§ **WRITTEN INSTRUCTION**
Quote every line below exactly as it reads.

§ **DATA PROVIDED**
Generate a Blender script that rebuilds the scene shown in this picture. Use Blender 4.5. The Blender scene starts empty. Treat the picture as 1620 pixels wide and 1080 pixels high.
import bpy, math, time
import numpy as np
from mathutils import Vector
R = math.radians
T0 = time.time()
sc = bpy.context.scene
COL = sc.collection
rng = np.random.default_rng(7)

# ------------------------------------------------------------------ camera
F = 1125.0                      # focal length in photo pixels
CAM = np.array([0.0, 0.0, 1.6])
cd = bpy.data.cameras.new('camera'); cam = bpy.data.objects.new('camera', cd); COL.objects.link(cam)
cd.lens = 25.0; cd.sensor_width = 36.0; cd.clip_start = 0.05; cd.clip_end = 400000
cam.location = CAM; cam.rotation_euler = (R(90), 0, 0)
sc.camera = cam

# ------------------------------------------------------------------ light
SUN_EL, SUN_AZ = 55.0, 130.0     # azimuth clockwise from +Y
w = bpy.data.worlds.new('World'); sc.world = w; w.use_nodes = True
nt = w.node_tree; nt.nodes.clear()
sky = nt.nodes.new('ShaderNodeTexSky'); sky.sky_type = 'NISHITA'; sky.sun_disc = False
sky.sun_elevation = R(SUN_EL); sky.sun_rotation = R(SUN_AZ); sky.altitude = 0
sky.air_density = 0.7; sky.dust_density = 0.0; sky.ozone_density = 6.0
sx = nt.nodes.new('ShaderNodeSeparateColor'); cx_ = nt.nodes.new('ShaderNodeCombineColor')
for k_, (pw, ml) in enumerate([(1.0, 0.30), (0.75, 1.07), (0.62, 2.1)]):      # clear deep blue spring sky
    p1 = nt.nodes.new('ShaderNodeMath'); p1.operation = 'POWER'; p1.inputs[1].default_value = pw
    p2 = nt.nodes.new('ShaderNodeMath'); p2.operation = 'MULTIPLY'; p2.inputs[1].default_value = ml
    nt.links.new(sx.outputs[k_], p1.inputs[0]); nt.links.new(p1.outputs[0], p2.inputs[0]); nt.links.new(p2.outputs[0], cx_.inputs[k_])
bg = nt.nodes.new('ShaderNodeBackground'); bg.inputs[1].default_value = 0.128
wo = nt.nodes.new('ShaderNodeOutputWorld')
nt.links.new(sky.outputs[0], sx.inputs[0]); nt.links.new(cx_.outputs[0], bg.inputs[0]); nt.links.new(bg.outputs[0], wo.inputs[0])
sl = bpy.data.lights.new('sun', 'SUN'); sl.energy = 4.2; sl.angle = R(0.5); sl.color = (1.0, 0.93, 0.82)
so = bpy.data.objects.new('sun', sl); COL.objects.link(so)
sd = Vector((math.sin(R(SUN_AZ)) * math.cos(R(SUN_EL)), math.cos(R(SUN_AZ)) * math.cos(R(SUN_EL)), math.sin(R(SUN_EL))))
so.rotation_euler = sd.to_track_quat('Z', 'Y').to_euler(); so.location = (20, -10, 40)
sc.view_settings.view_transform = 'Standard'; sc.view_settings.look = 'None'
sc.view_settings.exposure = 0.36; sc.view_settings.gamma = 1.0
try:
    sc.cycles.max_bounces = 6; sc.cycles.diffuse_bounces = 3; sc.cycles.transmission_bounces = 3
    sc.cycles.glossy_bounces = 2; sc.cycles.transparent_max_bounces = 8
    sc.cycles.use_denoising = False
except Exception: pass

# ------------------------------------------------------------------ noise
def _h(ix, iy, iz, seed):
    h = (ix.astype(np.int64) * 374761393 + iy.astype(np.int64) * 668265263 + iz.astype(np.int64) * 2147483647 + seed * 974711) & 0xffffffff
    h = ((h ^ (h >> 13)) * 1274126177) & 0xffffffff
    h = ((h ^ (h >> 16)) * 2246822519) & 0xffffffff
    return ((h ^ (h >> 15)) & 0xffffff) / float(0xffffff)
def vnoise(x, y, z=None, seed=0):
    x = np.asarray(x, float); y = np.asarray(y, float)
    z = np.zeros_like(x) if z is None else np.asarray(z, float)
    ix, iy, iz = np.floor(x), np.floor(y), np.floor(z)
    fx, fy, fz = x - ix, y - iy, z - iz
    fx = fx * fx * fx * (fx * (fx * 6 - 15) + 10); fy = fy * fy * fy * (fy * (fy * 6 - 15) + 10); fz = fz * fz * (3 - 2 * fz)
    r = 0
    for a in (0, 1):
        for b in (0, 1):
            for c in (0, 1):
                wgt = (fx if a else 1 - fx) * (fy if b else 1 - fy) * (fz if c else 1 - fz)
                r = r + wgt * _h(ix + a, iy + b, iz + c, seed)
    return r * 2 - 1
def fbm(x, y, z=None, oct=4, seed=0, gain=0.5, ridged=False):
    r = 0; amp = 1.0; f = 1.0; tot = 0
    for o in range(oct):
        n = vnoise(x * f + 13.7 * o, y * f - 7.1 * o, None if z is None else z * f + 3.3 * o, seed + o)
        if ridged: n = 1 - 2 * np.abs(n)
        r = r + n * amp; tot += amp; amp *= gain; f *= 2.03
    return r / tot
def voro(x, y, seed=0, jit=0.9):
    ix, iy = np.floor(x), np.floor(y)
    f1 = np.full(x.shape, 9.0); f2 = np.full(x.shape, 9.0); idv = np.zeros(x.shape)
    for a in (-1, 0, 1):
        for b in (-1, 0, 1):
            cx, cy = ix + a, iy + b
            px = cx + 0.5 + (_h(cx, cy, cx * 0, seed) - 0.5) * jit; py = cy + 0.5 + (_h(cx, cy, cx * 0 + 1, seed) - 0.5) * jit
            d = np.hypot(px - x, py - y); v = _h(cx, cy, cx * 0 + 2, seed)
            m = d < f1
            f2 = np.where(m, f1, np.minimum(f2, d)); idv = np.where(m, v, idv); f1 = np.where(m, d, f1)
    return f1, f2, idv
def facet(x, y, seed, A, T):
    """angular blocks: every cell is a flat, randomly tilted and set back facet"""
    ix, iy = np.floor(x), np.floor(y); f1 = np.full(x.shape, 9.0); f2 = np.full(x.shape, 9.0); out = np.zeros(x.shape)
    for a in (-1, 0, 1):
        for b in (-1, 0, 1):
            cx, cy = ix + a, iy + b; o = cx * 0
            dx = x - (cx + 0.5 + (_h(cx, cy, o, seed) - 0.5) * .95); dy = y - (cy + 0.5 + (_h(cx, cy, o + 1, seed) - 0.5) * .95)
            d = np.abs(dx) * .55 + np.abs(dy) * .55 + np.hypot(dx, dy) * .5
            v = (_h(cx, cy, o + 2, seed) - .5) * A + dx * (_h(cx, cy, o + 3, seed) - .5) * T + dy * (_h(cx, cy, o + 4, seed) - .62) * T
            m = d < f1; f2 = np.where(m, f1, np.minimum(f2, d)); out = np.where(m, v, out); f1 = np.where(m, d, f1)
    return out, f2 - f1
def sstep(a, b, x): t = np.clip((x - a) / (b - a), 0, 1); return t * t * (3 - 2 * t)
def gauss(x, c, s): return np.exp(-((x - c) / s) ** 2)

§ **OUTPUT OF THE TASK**
Generate a Blender script that rebuilds the scene shown in this picture. Use Blender 4.5. The Blender scene starts empty. Treat the picture as 1620 pixels wide and 1080 pixels high.
import bpy, math, time
import numpy as np
from mathutils import Vector
R = math.radians
T0 = time.time()
sc = bpy.context.scene
COL = sc.collection
rng = np.random.default_rng(7)

# ------------------------------------------------------------------ camera
F = 1125.0                      # focal length in photo pixels
CAM = np.array([0.0, 0.0, 1.6])
cd = bpy.data.cameras.new('camera'); cam = bpy.data.objects.new('camera', cd); COL.objects.link(cam)
cd.lens = 25.0; cd.sensor_width = 36.0; cd.clip_start = 0.05; cd.clip_end = 400000
cam.location = CAM; cam.rotation_euler = (R(90), 0, 0)
sc.camera = cam

# ------------------------------------------------------------------ light
SUN_EL, SUN_AZ = 55.0, 130.0     # azimuth clockwise from +Y
w = bpy.data.worlds.new('World'); sc.world = w; w.use_nodes = True
nt = w.node_tree; nt.nodes.clear()
sky = nt.nodes.new('ShaderNodeTexSky'); sky.sky_type = 'NISHITA'; sky.sun_disc = False
sky.sun_elevation = R(SUN_EL); sky.sun_rotation = R(SUN_AZ); sky.altitude = 0
sky.air_density = 0.7; sky.dust_density = 0.0; sky.ozone_density = 6.0
sx = nt.nodes.new('ShaderNodeSeparateColor'); cx_ = nt.nodes.new('ShaderNodeCombineColor')
for k_, (pw, ml) in enumerate([(1.0, 0.30), (0.75, 1.07), (0.62, 2.1)]):      # clear deep blue spring sky
    p1 = nt.nodes.new('ShaderNodeMath'); p1.operation = 'POWER'; p1.inputs[1].default_value = pw
    p2 = nt.nodes.new('ShaderNodeMath'); p2.operation = 'MULTIPLY'; p2.inputs[1].default_value = ml
    nt.links.new(sx.outputs[k_], p1.inputs[0]); nt.links.new(p1.outputs[0], p2.inputs[0]); nt.links.new(p2.outputs[0], cx_.inputs[k_])
bg = nt.nodes.new('ShaderNodeBackground'); bg.inputs[1].default_value = 0.128
wo = nt.nodes.new('ShaderNodeOutputWorld')
nt.links.new(sky.outputs[0], sx.inputs[0]); nt.links.new(cx_.outputs[0], bg.inputs[0]); nt.links.new(bg.outputs[0], wo.inputs[0])
sl = bpy.data.lights.new('sun', 'SUN'); sl.energy = 4.2; sl.angle = R(0.5); sl.color = (1.0, 0.93, 0.82)
so = bpy.data.objects.new('sun', sl); COL.objects.link(so)
sd = Vector((math.sin(R(SUN_AZ)) * math.cos(R(SUN_EL)), math.cos(R(SUN_AZ)) * math.cos(R(SUN_EL)), math.sin(R(SUN_EL))))
so.rotation_euler = sd.to_track_quat('Z', 'Y').to_euler(); so.location = (20, -10, 40)
sc.view_settings.view_transform = 'Standard'; sc.view_settings.look = 'None'
sc.view_settings.exposure = 0.36; sc.view_settings.gamma = 1.0
try:
    sc.cycles.max_bounces = 6; sc.cycles.diffuse_bounces = 3; sc.cycles.transmission_bounces = 3
    sc.cycles.glossy_bounces = 2; sc.cycles.transparent_max_bounces = 8
    sc.cycles.use_denoising = False
except Exception: pass

# ------------------------------------------------------------------ noise
def _h(ix, iy, iz, seed):
    h = (ix.astype(np.int64) * 374761393 + iy.astype(np.int64) * 668265263 + iz.astype(np.int64) * 2147483647 + seed * 974711) & 0xffffffff
    h = ((h ^ (h >> 13)) * 1274126177) & 0xffffffff
    h = ((h ^ (h >> 16)) * 2246822519) & 0xffffffff
    return ((h ^ (h >> 15)) & 0xffffff) / float(0xffffff)
def vnoise(x, y, z=None, seed=0):
    x = np.asarray(x, float); y = np.asarray(y, float)
    z = np.zeros_like(x) if z is None else np.asarray(z, float)
    ix, iy, iz = np.floor(x), np.floor(y), np.floor(z)
    fx, fy, fz = x - ix, y - iy, z - iz
    fx = fx * fx * fx * (fx * (fx * 6 - 15) + 10); fy = fy * fy * fy * (fy * (fy * 6 - 15) + 10); fz = fz * fz * (3 - 2 * fz)
    r = 0
    for a in (0, 1):
        for b in (0, 1):
            for c in (0, 1):
                wgt = (fx if a else 1 - fx) * (fy if b else 1 - fy) * (fz if c else 1 - fz)
                r = r + wgt * _h(ix + a, iy + b, iz + c, seed)
    return r * 2 - 1
def fbm(x, y, z=None, oct=4, seed=0, gain=0.5, ridged=False):
    r = 0; amp = 1.0; f = 1.0; tot = 0
    for o in range(oct):
        n = vnoise(x * f + 13.7 * o, y * f - 7.1 * o, None if z is None else z * f + 3.3 * o, seed + o)
        if ridged: n = 1 - 2 * np.abs(n)
        r = r + n * amp; tot += amp; amp *= gain; f *= 2.03
    return r / tot
def voro(x, y, seed=0, jit=0.9):
    ix, iy = np.floor(x), np.floor(y)
    f1 = np.full(x.shape, 9.0); f2 = np.full(x.shape, 9.0); idv = np.zeros(x.shape)
    for a in (-1, 0, 1):
        for b in (-1, 0, 1):
            cx, cy = ix + a, iy + b
            px = cx + 0.5 + (_h(cx, cy, cx * 0, seed) - 0.5) * jit; py = cy + 0.5 + (_h(cx, cy, cx * 0 + 1, seed) - 0.5) * jit
            d = np.hypot(px - x, py - y); v = _h(cx, cy, cx * 0 + 2, seed)
            m = d < f1
            f2 = np.where(m, f1, np.minimum(f2, d)); idv = np.where(m, v, idv); f1 = np.where(m, d, f1)
    return f1, f2, idv
def facet(x, y, seed, A, T):
    """angular blocks: every cell is a flat, randomly tilted and set back facet"""
    ix, iy = np.floor(x), np.floor(y); f1 = np.full(x.shape, 9.0); f2 = np.full(x.shape, 9.0); out = np.zeros(x.shape)
    for a in (-1, 0, 1):
        for b in (-1, 0, 1):
            cx, cy = ix + a, iy + b; o = cx * 0
            dx = x - (cx + 0.5 + (_h(cx, cy, o, seed) - 0.5) * .95); dy = y - (cy + 0.5 + (_h(cx, cy, o + 1, seed) - 0.5) * .95)
            d = np.abs(dx) * .55 + np.abs(dy) * .55 + np.hypot(dx, dy) * .5
            v = (_h(cx, cy, o + 2, seed) - .5) * A + dx * (_h(cx, cy, o + 3, seed) - .5) * T + dy * (_h(cx, cy, o + 4, seed) - .62) * T
            m = d < f1; f2 = np.where(m, f1, np.minimum(f2, d)); out = np.where(m, v, out); f1 = np.where(m, d, f1)
    return out, f2 - f1
def sstep(a, b, x): t = np.clip((x - a) / (b - a), 0, 1); return t * t * (3 - 2 * t)
def gauss(x, c, s): return np.exp(-((x - c) / s) ** 2)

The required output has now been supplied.